- _Goal_: Copy the data that follows exactly. Include no pictures.

- _Supplied material_:

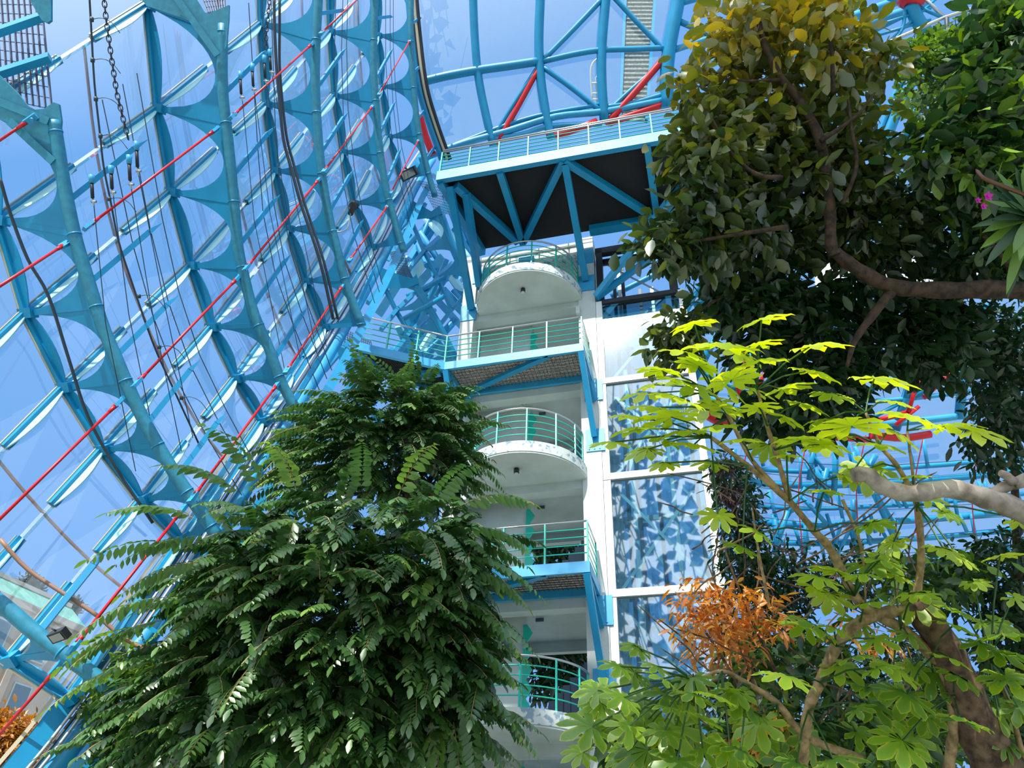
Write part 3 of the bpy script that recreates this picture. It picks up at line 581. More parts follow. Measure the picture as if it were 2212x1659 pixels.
for a, z in ((.2, 18.8), (.2, 20.0), (-3.6, 18.3), (-3.3, 19.9), (-1.75, 20.15)):
    tb(MB(), a-.26, a+.26, .1, .13, z-.35, z+.3).build('bracket_plate', CYAN_L, td)
def fr(t): return (-3.65+9.2*t, 3.58-.17*t)
r_ = rail(fr, 'deck_railing', 'Teal railing with twin steel handrails along the front of the top deck', ZT+.42, 1.05, 5, [i/10 for i in range(11)], (0, 1))
MB().tube([W(*fr(0), ZT+1.56), W(*fr(1), ZT+1.56)], .03, 8).build('handrail', STEEL, r_, True)
r2 = rail(lambda t: (-3.4+9*t, .6), 'deck_railing', 'Teal railing along the back of the top deck, seen through the front one', ZT+.42, 1.0, 5, [i/9 for i in range(10)], (0, 1))
# lift shaft
sh = thing('lift_shaft', 'Glazed lift shaft with white frame right of the concrete column', 'lift shaft', W(1.8, -1.2, 0))
for a in (.56, 3.02): tb(MB(), a-.09, a+.09, -.1, .08, 0, 17.95).build('corner_post', WHITE, sh); tb(MB(), a-.09, a+.09, -2.4, -2.2, 0, 17.95).build('corner_post', WHITE, sh)
for z in (2.35, 5.5, 8.67, 11.78, 14.87): 
    tb(MB(), .47, 3.11, -.06, .1, z-.09, z+.09).build('transom', WHITE, sh); tb(MB(), .47, 3.11, -2.4, -2.3, z-.07, z+.07).build('transom', ALU, sh)
    for a in (.56, 3.02): tb(MB(), a-.05, a+.05, -2.3, -.05, z-.07, z+.07).build('transom', ALU, sh)
ZB = [0, 2.35, 5.5, 8.67, 11.78, 14.87, 17.9]
for i in range(6):
    z0, z1 = ZB[i]+.09, ZB[i+1]-.09
    tb(MB(), .65, 2.93, 0, .02, z0, z1).build('glass_pane', GLASS_E, sh); tb(MB(), 3.0, 3.02, -2.2, -.1, z0, z1).build('glass_pane', GLASS_C, sh); tb(MB(), .65, 2.93, -2.36, -2.34, z0, z1).build('glass_pane', GLASS_C, sh)
    MB().beam(W(.65, -.22, z1), W(2.9, -.22, z0), .08, .02, NB).build('cross_brace', ALU, sh); MB().beam(W(2.9, -.28, z1), W(.65, -.28, z0), .08, .02, NB).build('cross_brace', ALU, sh)
    MB().beam(W(.65, -2.2, z0), W(2.9, -2.2, z1), .07, .02, NB).build('cross_brace', ALU, sh); MB().beam(W(.65, -2.25, z1), W(2.9, -2.25, z0), .07, .02, NB).build('cross_brace', ALU, sh)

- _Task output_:
Write part 3 of the bpy script that recreates this picture. It picks up at line 581. More parts follow. Measure the picture as if it were 2212x1659 pixels.
for a, z in ((.2, 18.8), (.2, 20.0), (-3.6, 18.3), (-3.3, 19.9), (-1.75, 20.15)):
    tb(MB(), a-.26, a+.26, .1, .13, z-.35, z+.3).build('bracket_plate', CYAN_L, td)
def fr(t): return (-3.65+9.2*t, 3.58-.17*t)
r_ = rail(fr, 'deck_railing', 'Teal railing with twin steel handrails along the front of the top deck', ZT+.42, 1.05, 5, [i/10 for i in range(11)], (0, 1))
MB().tube([W(*fr(0), ZT+1.56), W(*fr(1), ZT+1.56)], .03, 8).build('handrail', STEEL, r_, True)
r2 = rail(lambda t: (-3.4+9*t, .6), 'deck_railing', 'Teal railing along the back of the top deck, seen through the front one', ZT+.42, 1.0, 5, [i/9 for i in range(10)], (0, 1))
# lift shaft
sh = thing('lift_shaft', 'Glazed lift shaft with white frame right of the concrete column', 'lift shaft', W(1.8, -1.2, 0))
for a in (.56, 3.02): tb(MB(), a-.09, a+.09, -.1, .08, 0, 17.95).build('corner_post', WHITE, sh); tb(MB(), a-.09, a+.09, -2.4, -2.2, 0, 17.95).build('corner_post', WHITE, sh)
for z in (2.35, 5.5, 8.67, 11.78, 14.87): 
    tb(MB(), .47, 3.11, -.06, .1, z-.09, z+.09).build('transom', WHITE, sh); tb(MB(), .47, 3.11, -2.4, -2.3, z-.07, z+.07).build('transom', ALU, sh)
    for a in (.56, 3.02): tb(MB(), a-.05, a+.05, -2.3, -.05, z-.07, z+.07).build('transom', ALU, sh)
ZB = [0, 2.35, 5.5, 8.67, 11.78, 14.87, 17.9]
for i in range(6):
    z0, z1 = ZB[i]+.09, ZB[i+1]-.09
    tb(MB(), .65, 2.93, 0, .02, z0, z1).build('glass_pane', GLASS_E, sh); tb(MB(), 3.0, 3.02, -2.2, -.1, z0, z1).build('glass_pane', GLASS_C, sh); tb(MB(), .65, 2.93, -2.36, -2.34, z0, z1).build('glass_pane', GLASS_C, sh)
    MB().beam(W(.65, -.22, z1), W(2.9, -.22, z0), .08, .02, NB).build('cross_brace', ALU, sh); MB().beam(W(2.9, -.28, z1), W(.65, -.28, z0), .08, .02, NB).build('cross_brace', ALU, sh)
    MB().beam(W(.65, -2.2, z0), W(2.9, -2.2, z1), .07, .02, NB).build('cross_brace', ALU, sh); MB().beam(W(.65, -2.25, z1), W(2.9, -2.25, z0), .07, .02, NB).build('cross_brace', ALU, sh)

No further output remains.